There is no immediate indication that the US dollar will strengthen against the euro, but the latter is at all time highs, suggesting that the situation may reverse in the future; equally, the previously inflation-ridden Turkish economy can make predictions of the level of the Turkish Lira difficult. As the carrier expands its basket of currencies, with new long haul routes, the currency equation will become more complex, but for the time being, its effects have been benevolent.

OUTLOOK: Tougher conditions ahead?

Turkish Airlines is unquestionably one of the brightest stars in the region, enjoying profitable growth and compelling expansion opportunities. But the dream run could be ending, as the airline steps out of its niche in pursuit of aggressive organic growth.
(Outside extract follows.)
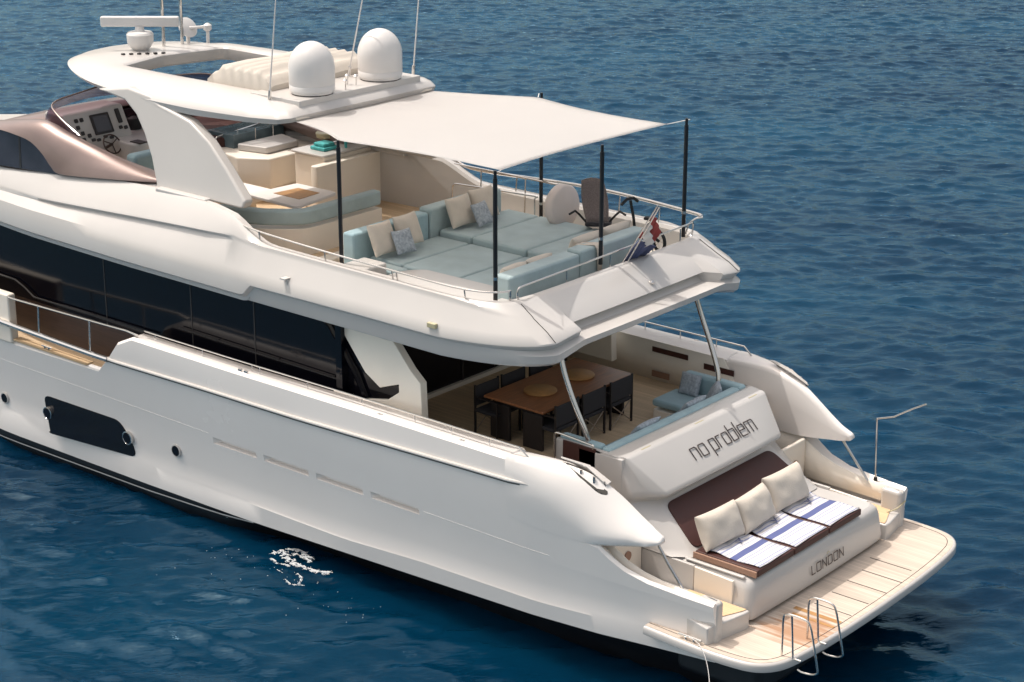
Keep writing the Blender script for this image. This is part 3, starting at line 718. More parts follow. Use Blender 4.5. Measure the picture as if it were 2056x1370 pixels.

A rapid build-up of new long-haul routes will take time to mature and could dampen future earnings. Its expansion agenda is also increasingly pitting Turkish against the likes of Emirates, Qatar Airways and Etihad Airways in many markets, which has yield implications going forward. Its geographic position means Turkish is also less able to leverage the benefits of extensive hub codesharing with its Star Alliance partners, which means Turkish must continue to grow its network with its own metal – a high cost and riskier option.

Turkish Airlines has been strongly dependent on the leasing market, although this strategy is now changing, which will also dramatically change its financial profile in the years to come. A significantly heavier debt load is ahead, which could also eat into earnings.

Turkish Airlines has undoubtedly been an investors’ paradise in recent years. But the airline’s mid-term agenda looks more like a bankers’ paradise and a tougher competitive grind for the airline’s management.

The carrier has had a remarkable year in 2009, while most others around it have faltered. There looks to be the momentum to keep this going well into 2010, if not beyond, but from a position of such dominance there will be a feeling that consolidation, as opposed to further rapid expansion, may be a safer strategy.

Overall however, Turkish Airlines appears very well-positioned to tackle the challenges – and opportunities - that lie ahead.